Ce « monstre » tapi dans le noir, surgissant pour semer la mort est non seulement graphiquement très réussi mais son histoire et son lien avec Rebecca, loin d’être des artifices, ancrent le récit dans une « réalité » qui permet à la tension, remarquablement installée dès la première scène, de ne jamais retomber. La mécanique, parfois répétitive, inhérente au genre ne l’emporte jamais sur les enjeux posés et incarnés par des personnages qui existent par eux-mêmes et pas seulement comme futures ou potentielles victimes.
Lights Out sait aussi passer à la vitesse supérieure dans des scènes de confrontation très réussies qui arrivent à ne pas être répétitives et exploitent les possibilités offertes par cet ennemi (intime et intérieur) que seule la lumière peut arrêter. Le travail du directeur photo Marc Spicer met constamment en valeur les idées de mise en scène de David F. Stranberg qui développe avec inventivité un concept de départ qui pouvait paraître mince, sans donner le sentiment de l’épuiser.

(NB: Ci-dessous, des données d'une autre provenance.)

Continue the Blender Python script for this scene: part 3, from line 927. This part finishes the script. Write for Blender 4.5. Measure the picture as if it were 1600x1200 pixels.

Lights Out est construit comme un drame dans lequel est injectée de l’horreur, aussi sincère et intelligent dans son propos et ses intentions que généreux et efficace quand il bascule franchement dans le genre. Il devrait vous convaincre au delà même du temps d’une séance, tant il réussit là ou la grande majorité de ses semblables échouent, jusqu’à sa conclusion très noire qui n’a pas manqué de faire polémique.